Government report may lead farmers to plant less corn

ON THE FARM

April 08, 2007|By Ted Shelsby

With the demand for ethanol pushing up corn prices in recent months, agriculture officials expected farmers to ramp up corn planting for the coming growing season.

But they didn't expect such a large increase.

A recent survey by the U.S. Department of Agriculture shows that farmers across the nation plan to plant their biggest corn crop since World War II.

And yet no sooner was the data released than did the second-guessing begin among farmers about the best course for the coming year.

According to the crop prospective plantings report released March 30, the nation's farmers plan to sow 90.5 million acres of corn, 15 percent more than last year. The report traditionally is a closely watched projection that farmers use in making their final planting decisions.

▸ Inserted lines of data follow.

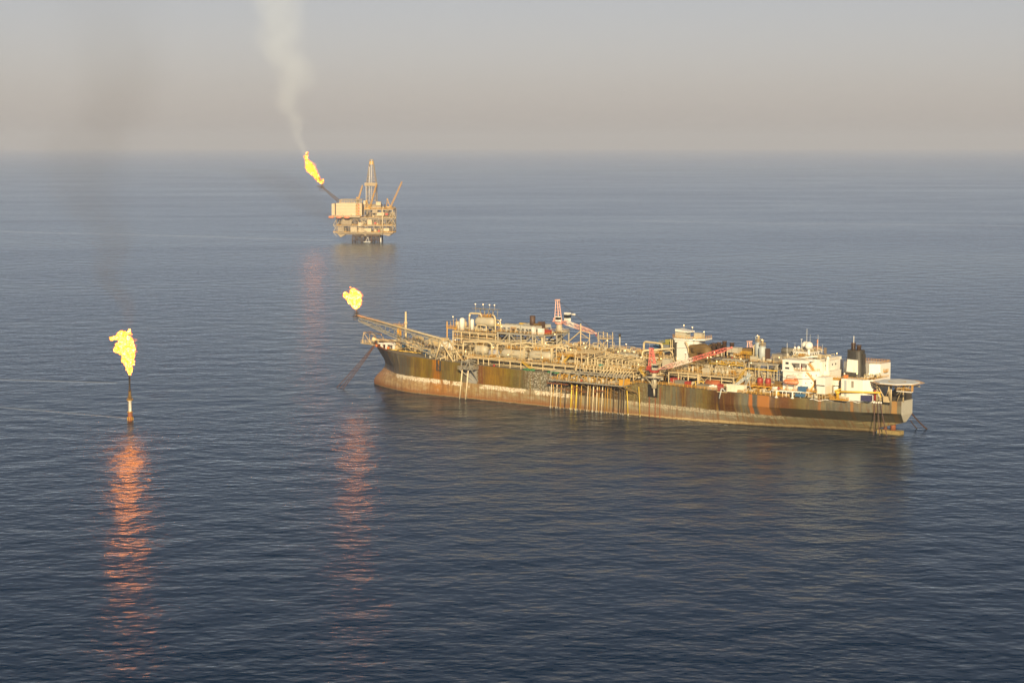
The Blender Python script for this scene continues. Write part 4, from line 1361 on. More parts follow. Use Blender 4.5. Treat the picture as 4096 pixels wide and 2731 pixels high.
m5 = module('generator_frame', 114, 132, 23, 29, 19, [24.2, 27.6], 3, 2, .38, .36, pipes=8, seed=0, brace='n')
MB().box(99.5, 103.5, 40, 44, 29.6, 35.0).lathe((101.5, 42, 35.0), [(0, 1.7), (1.4, 1.2), (1.5, .4), (3.4, .3)], 'z', 12).build('blue_tank', blue_m, m5)

# --- white tower with its roof deck, wind house and lamps
wt = MB()
wt.prism([(117, 44), (116.4, 36), (120.5, 31), (130.5, 30), (133.5, 36), (132.5, 44)], 19, 40.4)
wt_o = wt.build('white_tower', white_m, ship)
mb = MB().prism([(116, 45), (115.6, 35.6), (120.2, 30.4), (131, 29.4), (137.4, 36), (136.4, 45)], 40.4, 41.2)
mb.build('roof_deck', white_m, wt_o)
mb = MB()
mb.rail([(116.2, 44.8, 41.2), (115.8, 35.7, 41.2), (120.3, 30.6, 41.2), (130.9, 29.6, 41.2), (137.2, 36, 41.2), (136.2, 44.8, 41.2)], 1.6, 1.8, .10)
mb.build('roof_railing', yellow_m, wt_o)
MB().side([(119, 41), (126, 41), (126, 44.8), (119, 44.4)], 33.5, 38.5).build('roof_house', tank_m, wt_o)
MB().side([(119.6, 44.9), (128.4, 44.6), (128.2, 45.2), (119.6, 46.2)], 32.5, 39.6).build('roof_canopy', white_m, wt_o)
MB().box(129, 134, 37.5, 41, 41.2, 44.2).build('roof_locker', tank_m, wt_o)
mb = MB()
for x in (0, 3.2):
    mb.side([(117.4 + x, 25.0), (118.7 + x, 25.0), (118.7 + x, 38.4), (119.6 + x, 39.0), (118.0 + x, 39.0), (117.4 + x, 37.8)], 33.2 - x, 34.3 - x)
mb.build('black_duct', dark_m, wt_o)
mb = MB()
for k in range(3):
    mb.bar((115, 35.0, 25 + 5 * k), (121, 29.6, 25.3 + 5 * k), .2)
mb.bar((115, 35.0, 20), (115, 35.0, 40), .3).bar((117.9, 32.4, 20), (117.9, 32.4, 40), .25).bar((123.8, 29.4, 22), (122, 29.9, 31), .22)
mb.bend([(128.5, 29.4, 39.6), (130.5, 29.0, 37), (132.2, 28.6, 31.6)], .5, 6)
mb.build('duct_bracket', steel, wt_o)
MB().box(105, 114.6, 39, 46, 28, 36.4).build('dark_container_house', paint('slate_panel', (.20, .22, .22), (.2, .18, .12), .3, .6, .3), ship)
mb = MB().box(105, 114.6, 38.5, 46, 36.4, 36.8).box(108, 114, 40, 45, 36.8, 39)
rails_round(mb, 104.6, 114.6, 38.4, 46, 36.8, 1.3)
mb.build('roof_gear', paint('lichen_yellow', (.30, .28, .06), (.4, .25, .04), .6, .7, .5), ship)
mb = MB()
for k in range(5):
    mb.box(101, 111, 30, 31.6, 24 + 1.7 * k, 24.3 + 1.7 * k).box(101, 111, 34, 34.4, 24 + 1.7 * k, 24.3 + 1.7 * k)
for u in (101, 106, 111):
    mb.bar((u, 30, 20), (u, 30, 32), .28).bar((u, 34.2, 20), (u, 34.2, 32), .24)
mb.build('cable_rack', steel, ship)

# --- brown exhaust ducts and the four stacks
bd = MB()
bd.box(132.4, 137, 27.5, 33, 24, 38.4)
bd.bend([(134, 30, 35.2), (139, 29.5, 36.6), (144, 28.5, 36.4), (144.6, 27.5, 25)], 3.0, 10, 5)
bd.bend([(140, 37, 35.8), (146, 39, 36.4), (149, 40, 34), (149, 40, 26)], 2.8, 10, 5)
bd.bend([(137, 25, 26), (137, 25, 30), (142, 25, 30), (142, 25, 26)], 1.5, 8)
bd.build('exhaust_duct', brown_m, ship)
for u, v, h in ((147.6, 29, 40.2), (151.0, 29, 40.9), (154.6, 29, 41.7), (157.6, 32, 40.8)):
    MB().lathe((u, v, 24), [(0, 1.2), (h - 24.5, 1.2), (h - 24.4, 1.4), (h - 24, 1.4)], 'z', 14).build('exhaust_stack', stack_m, ship)

clutter(ship, -22, 58, 15, 24, 29.8, 70, 2.6, 601)
clutter(ship, -20, 60, 15, 18, 20.5, 60, 6.0, 602)
clutter(ship, 62, 128, 16.5, 24, 28.8, 60, 2.4, 603)
clutter(ship, 132, 176, 16.5, 22, 27.4, 44, 2.4, 604)
clutter(ship, 38, 112, 25, 30, 31.4, 60, 2.6, 605)
clutter(ship, -38, -8, 2, 14, 21.2, 34, 5.5, 606)
clutter(ship, -60, -36, 10, 24, 22.2, 24, 3.5, 607)

def tangle(parent, u0, u1, v0, v1, z0, z1, n, seed):
    """thin lines, stanchions and cable runs filling the gaps between the modules"""
    r = random.Random(seed)
    m = MB()
    for k in range(n):
        u, v, z = r.uniform(u0, u1), r.uniform(v0, v1), r.uniform(z0, z1)
        L = r.uniform(2, 11)
        w = r.uniform(.07, .16)
        t = r.random()
        if t < .4:
            m.bar((u, v, z), (min(u + L, u1), v, z + r.uniform(-.2, .2)), w, 5)
        elif t < .6:
            m.bar((u, v, z), (u, min(v + L * .6, v1), z), w, 5)
        elif t < .85:
            m.bar((u, v, z0), (u, v, z), w, 5)
        else:
            m.bar((u, v, z0), (u + L * .4, v, z), w, 5)
    m.build('pipework', pipe_m, parent)
tangle(ship, -30, 72, 3.5, 16, 24.8, 33, 190, 701)
tangle(ship, -36, 34, 21.5, 24.5, 21, 37, 120, 702)
tangle(ship, 70, 126, 2.5, 16, 24.2, 30.5, 150, 703)
tangle(ship, 38, 112, 24, 34, 26, 35, 130, 704)
tangle(ship, 128, 176, 6, 18, 25, 31.5, 130, 705)
tangle(ship, 176, 204, 8, 20, 18, 33, 110, 706)
tangle(ship, -70, -30, 14, 34, 23, 28.5, 80, 707)

# --- near-side manifold, loading balcony and risers
mf = module('manifold_deck', 72, 112, 2.2, 15.5, 19.2, [24.0], 6, 1, .34, .34, brace='n', pipes=7)
mb = MB()
for k in range(14):
    u = 72.5 + k * 2.35
    z1_ = 29.2 + (k % 2) * .8
    mb.bend([(u, 3.4 + (k % 3) * .8, 24.1), (u, 3.4 + (k % 3) * .8, z1_), (u, 15.4, z1_ + .5), (u, 18.5, z1_ + .5), (u, 18.5, 25)], .3, 8)
    mb.bend([(u + 1.1, 1.0, 21.0), (u + 1.1, 1.2, 25.6), (u + 1.1, 8, 25.9), (u + 1.1, 11, 25.9), (u + 1.1, 11, 24.2)], .26, 8)
for k in range(11):
    u = 92 + k * 1.9
    mb.bend([(u, -3.2, 20), (u, -1.2, 22.5), (u, 3, 24.8), (u, 9, 25.4)], .26, 8)
for k in range(9):
    u = 94 + k * 2.1
    mb.bend([(u, 8, 24.1), (u, 8, 28.8), (u, 15.5, 29.2), (u, 15.5, 24)], .26, 8)
mb.build('crossover_pipe', pipe_m, mf)
mb = MB()
rails_round(mb, 56, 72, 6, 14.6, 29.6, 1.2)
mb.box(56, 72, 6, 14.6, 29.3, 29.6)
mb.bar((57, 5.2, 24.6), (60, 5.2, 30), .22).bar((63, 5.2, 24.6), (60, 5.2, 30), .22)
mb.build('access_platform', yellow_m, mf)
sf = MB()
for u in (71, 75.5, 80, 84.5):
    for v in (3.5, 14):
        sf.bar((u, v, 24), (u, v, 32.4), .28)
for v in (3.5, 14):
    sf.bar((71, v, 32.4), (84.5, v, 32.4), .3).bar((71, v, 29.4), (84.5, v, 29.4), .22)
for k in range(12):
    u = 71 + k * 1.22
    sf.bar((u, 3.5, 32.5), (u, 15.5, 32.9), .2)
sf.box(71, 79, 3.5, 9, 29.5, 29.7)
sf.build('pipe_gantry', steel, mf)
clutter(mf, 73, 110, 2.8, 14, 24.1, 60, 3.2, 91)
MB().ball((88.5, 4.4, 25.8), 1.1, 8, 5).box(87.2, 89.6, 3.4, 5.2, 24.2, 26.4).build('green_cover', paint('sea_green', (.05, .22, .18), (.06, .14, .10), .3, .6, .5), mf)

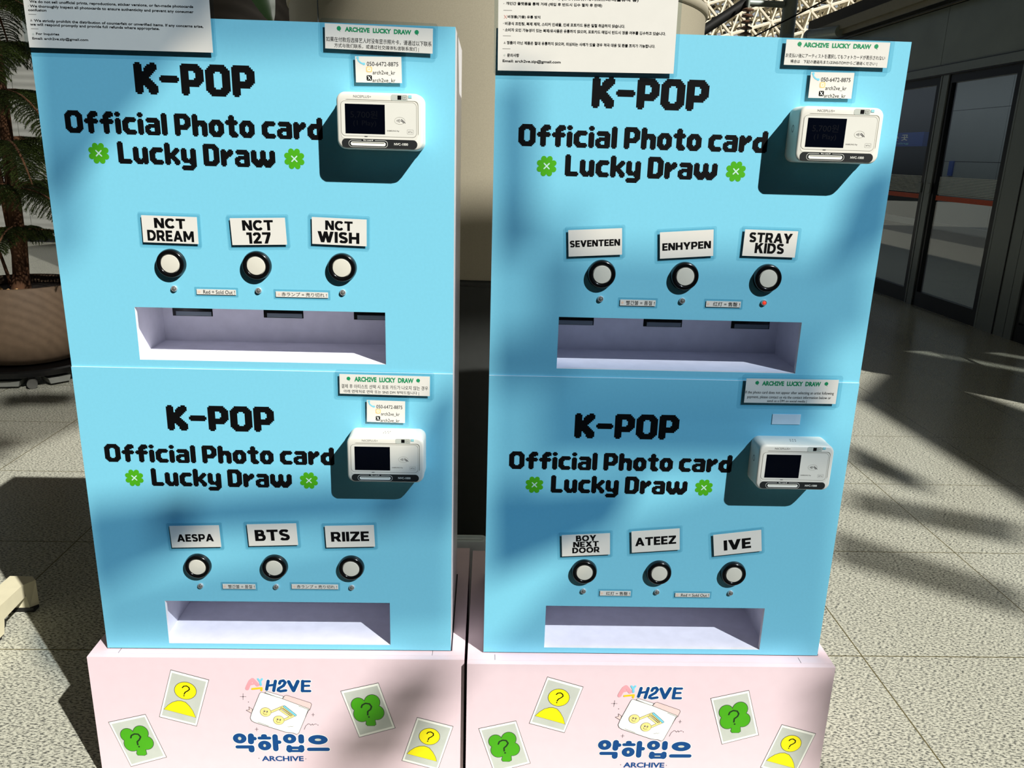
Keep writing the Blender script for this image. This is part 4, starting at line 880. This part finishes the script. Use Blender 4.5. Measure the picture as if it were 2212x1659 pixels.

Maryland farmers followed the national lead, though their plans are less drastic. State farmers said they intend to plant 550,000 acres of corn this spring, a 12 percent increase over last year and the most since 1992.

The new interest in corn is stimulated by President Bush's push for alternative fuels and a goal of reducing gasoline consumption by 20 percent over the next decade. Ethanol, a gasoline extender made from corn, is a key component of that effort.

The bigger corn crop is coming at the expense of soybeans, both in Maryland and throughout the country, according to the survey. For the nation as a whole, soybean planting is expected to total 67.1 million acres, down 11 percent.

Maryland farmers plan to sow 430,000 acres of soybeans this year, a drop of 9 percent from last year. This would be the smallest number of acres since 1987.

These numbers could change because many farmers who have seen the USDA report might alter their plans, said Kevin McNew, president of Cash Grain Bids Inc., a commodity research firm based in Bozeman, Mont.

It's the commodities market that has many of the farmers reconsidering, McNew said. The government report had a significant impact on the corn market, with the price dropping the maximum 20 cents a bushel March 30, the day the data came out. Prices fell another 14 cents on Monday and 3 cents on Tuesday, before rising 15 cents at midweek.

In Maryland, the price of corn has dropped from about $4.30 a bushel three weeks ago to $3.60 last week, McNew said.

"My guess is that the corn acreage will be a little lower than predicted in the USDA report," he said. "Soybean prices have risen about 90 cents a bushel, and this will prompt some farmers to switch from corn to beans."

The federal report is good news for grain growers, but not so good for dairy and poultry farmers, Maryland Agriculture Secretary Roger L. Richardson said. Corn and soybeans are the primary ingredients in livestock feed.

Although corn prices have declined in Maryland recently, Richardson anticipates them holding at a level well above recent years.

"This is going to give farmers an opportunity they haven't had in a few years: to contract their corn at a profitable price," he said.

Richardson, a grain farmer, said farmers struggled to pay their bills in recent years when corn was selling for $1.90 to $2.10 a bushel.

Melvin Baile Jr. also puts himself in the second-guessers category. He farms about 800 acres near New Windsor in Carroll County and is rethinking his crop selection decisions for the year.

"I don't believe that farmers are going to plant 90 million acres of corn," he said. "Not with fertilizer prices where they are today."

He said the cost of a ton of fertilizer has nearly doubled in two years. It costs about $75 more to plant an acre of corn than an acre of soybeans.

"I was going to plant more corn. But now, I not so sure," he said last week. "I might switch 100 acres real quick. I don't know. The challenges are so great, I feel like I'm on mental overload."

He compared the commodity market to a wild roller coaster ride.

"It's a thrill one minute, making you feel like you're on top of the world, and it makes you sick in your stomach the next," the 46-year-old Baile said. "The risk is greater than anytime in my life. You can make a case for $2.50 [per bushel] corn this year as well as $5.50 corn."